BEGIN

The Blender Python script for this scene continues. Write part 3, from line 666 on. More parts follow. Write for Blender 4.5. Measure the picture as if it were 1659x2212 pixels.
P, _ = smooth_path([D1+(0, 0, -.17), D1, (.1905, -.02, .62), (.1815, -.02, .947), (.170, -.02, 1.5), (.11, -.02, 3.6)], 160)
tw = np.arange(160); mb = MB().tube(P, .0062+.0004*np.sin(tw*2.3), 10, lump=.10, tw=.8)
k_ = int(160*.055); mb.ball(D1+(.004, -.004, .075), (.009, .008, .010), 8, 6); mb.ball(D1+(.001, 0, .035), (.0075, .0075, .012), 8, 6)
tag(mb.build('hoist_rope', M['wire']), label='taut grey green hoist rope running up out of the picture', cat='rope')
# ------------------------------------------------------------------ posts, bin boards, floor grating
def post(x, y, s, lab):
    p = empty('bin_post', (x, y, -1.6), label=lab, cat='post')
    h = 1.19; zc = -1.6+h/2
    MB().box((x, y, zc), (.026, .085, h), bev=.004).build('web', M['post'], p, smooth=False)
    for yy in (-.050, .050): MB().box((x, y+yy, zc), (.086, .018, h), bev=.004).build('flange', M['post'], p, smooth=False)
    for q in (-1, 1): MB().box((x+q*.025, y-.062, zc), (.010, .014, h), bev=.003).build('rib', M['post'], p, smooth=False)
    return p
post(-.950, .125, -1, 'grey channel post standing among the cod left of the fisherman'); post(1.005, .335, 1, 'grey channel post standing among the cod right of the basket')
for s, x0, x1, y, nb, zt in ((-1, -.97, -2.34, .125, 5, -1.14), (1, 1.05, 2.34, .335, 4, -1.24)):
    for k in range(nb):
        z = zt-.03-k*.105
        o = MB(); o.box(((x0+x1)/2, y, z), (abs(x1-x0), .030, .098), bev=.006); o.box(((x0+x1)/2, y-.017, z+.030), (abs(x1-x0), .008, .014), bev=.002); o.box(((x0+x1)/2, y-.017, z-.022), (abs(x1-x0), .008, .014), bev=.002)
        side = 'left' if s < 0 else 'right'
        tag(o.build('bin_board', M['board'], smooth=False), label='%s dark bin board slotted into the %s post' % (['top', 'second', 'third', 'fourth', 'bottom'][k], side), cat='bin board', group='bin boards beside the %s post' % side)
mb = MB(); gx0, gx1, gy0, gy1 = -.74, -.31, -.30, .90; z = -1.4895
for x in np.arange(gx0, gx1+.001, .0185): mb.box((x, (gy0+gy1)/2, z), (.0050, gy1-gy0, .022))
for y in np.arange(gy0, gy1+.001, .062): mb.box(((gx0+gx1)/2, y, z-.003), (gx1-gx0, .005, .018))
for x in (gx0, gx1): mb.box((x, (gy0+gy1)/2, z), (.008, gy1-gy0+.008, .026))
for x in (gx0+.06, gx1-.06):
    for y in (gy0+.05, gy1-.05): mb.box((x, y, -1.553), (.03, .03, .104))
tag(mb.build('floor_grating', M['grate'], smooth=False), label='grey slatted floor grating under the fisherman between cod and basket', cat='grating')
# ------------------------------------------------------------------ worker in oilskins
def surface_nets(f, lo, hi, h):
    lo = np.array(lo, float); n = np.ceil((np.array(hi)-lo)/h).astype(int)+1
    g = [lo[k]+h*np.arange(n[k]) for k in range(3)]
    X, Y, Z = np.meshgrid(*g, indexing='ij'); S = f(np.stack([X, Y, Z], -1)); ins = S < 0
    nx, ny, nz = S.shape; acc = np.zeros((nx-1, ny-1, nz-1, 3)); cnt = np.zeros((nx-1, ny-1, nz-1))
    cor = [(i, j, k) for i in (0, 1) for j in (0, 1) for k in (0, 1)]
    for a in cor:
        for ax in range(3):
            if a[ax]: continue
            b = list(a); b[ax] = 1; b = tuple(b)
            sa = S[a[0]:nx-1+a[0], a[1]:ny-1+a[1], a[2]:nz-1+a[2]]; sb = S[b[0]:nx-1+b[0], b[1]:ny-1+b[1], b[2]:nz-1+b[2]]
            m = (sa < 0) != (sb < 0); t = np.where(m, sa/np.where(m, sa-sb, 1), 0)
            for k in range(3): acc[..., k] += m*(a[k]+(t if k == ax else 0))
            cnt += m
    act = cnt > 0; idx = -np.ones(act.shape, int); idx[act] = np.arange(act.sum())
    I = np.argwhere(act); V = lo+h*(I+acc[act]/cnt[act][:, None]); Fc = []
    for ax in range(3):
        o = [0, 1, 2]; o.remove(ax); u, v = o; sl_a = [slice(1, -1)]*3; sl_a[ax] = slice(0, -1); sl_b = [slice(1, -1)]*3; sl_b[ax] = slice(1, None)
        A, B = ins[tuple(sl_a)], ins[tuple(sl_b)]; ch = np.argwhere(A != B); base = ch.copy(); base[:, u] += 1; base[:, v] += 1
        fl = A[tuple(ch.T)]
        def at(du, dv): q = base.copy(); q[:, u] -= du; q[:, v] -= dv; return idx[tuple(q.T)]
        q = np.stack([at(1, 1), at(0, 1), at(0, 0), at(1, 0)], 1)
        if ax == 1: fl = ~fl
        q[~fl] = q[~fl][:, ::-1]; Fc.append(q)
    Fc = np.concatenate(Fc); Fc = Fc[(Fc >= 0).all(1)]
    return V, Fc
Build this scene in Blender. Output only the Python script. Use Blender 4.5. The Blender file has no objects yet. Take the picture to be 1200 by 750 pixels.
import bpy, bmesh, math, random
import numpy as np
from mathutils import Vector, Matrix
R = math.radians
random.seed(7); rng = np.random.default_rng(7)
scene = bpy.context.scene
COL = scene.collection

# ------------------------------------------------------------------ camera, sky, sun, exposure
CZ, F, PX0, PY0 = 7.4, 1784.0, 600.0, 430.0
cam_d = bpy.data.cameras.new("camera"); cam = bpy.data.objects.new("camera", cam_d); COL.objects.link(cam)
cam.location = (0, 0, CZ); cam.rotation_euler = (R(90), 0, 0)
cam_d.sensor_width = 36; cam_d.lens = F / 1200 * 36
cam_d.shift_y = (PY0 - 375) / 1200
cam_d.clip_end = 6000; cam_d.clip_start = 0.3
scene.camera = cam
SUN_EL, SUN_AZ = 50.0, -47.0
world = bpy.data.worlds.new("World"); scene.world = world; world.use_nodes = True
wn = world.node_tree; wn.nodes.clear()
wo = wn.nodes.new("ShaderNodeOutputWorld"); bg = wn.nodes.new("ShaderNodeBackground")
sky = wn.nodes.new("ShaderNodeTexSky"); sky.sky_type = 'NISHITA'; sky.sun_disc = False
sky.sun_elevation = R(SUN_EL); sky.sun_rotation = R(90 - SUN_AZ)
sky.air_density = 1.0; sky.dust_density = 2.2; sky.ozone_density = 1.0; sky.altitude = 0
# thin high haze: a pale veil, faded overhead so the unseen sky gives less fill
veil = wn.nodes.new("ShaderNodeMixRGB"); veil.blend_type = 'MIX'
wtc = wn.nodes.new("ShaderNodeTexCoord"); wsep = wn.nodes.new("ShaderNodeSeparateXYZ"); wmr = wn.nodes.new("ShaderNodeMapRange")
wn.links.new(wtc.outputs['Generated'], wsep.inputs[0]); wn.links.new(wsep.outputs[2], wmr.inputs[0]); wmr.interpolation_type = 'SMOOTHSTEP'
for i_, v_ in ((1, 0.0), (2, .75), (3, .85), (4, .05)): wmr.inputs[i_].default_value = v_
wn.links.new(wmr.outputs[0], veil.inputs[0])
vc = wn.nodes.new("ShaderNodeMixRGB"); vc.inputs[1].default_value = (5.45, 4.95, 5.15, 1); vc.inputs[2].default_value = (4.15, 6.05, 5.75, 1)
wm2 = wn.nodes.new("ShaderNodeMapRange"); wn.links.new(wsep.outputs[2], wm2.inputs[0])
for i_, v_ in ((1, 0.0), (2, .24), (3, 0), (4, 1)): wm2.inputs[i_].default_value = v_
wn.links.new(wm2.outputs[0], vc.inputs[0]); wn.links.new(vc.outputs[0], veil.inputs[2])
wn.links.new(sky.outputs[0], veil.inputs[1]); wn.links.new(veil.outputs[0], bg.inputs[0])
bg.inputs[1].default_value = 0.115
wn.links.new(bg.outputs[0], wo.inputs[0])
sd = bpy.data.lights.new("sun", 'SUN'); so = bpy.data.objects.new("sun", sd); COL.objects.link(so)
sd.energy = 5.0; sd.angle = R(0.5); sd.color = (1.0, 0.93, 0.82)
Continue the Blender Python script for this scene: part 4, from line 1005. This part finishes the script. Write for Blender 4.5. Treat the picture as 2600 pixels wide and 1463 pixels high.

END

= WHAT IS NEEDED =
Everything from the line that contains "Build this scene" to the line that contains "COL = scene.collection" must be transcribed exactly, both end lines included.

= EXERCISE OUTPUT =
Build this scene in Blender. Output only the Python script. Use Blender 4.5. The Blender file has no objects yet. Take the picture to be 1200 by 750 pixels.
import bpy, bmesh, math, random
import numpy as np
from mathutils import Vector, Matrix
R = math.radians
random.seed(7); rng = np.random.default_rng(7)
scene = bpy.context.scene
COL = scene.collection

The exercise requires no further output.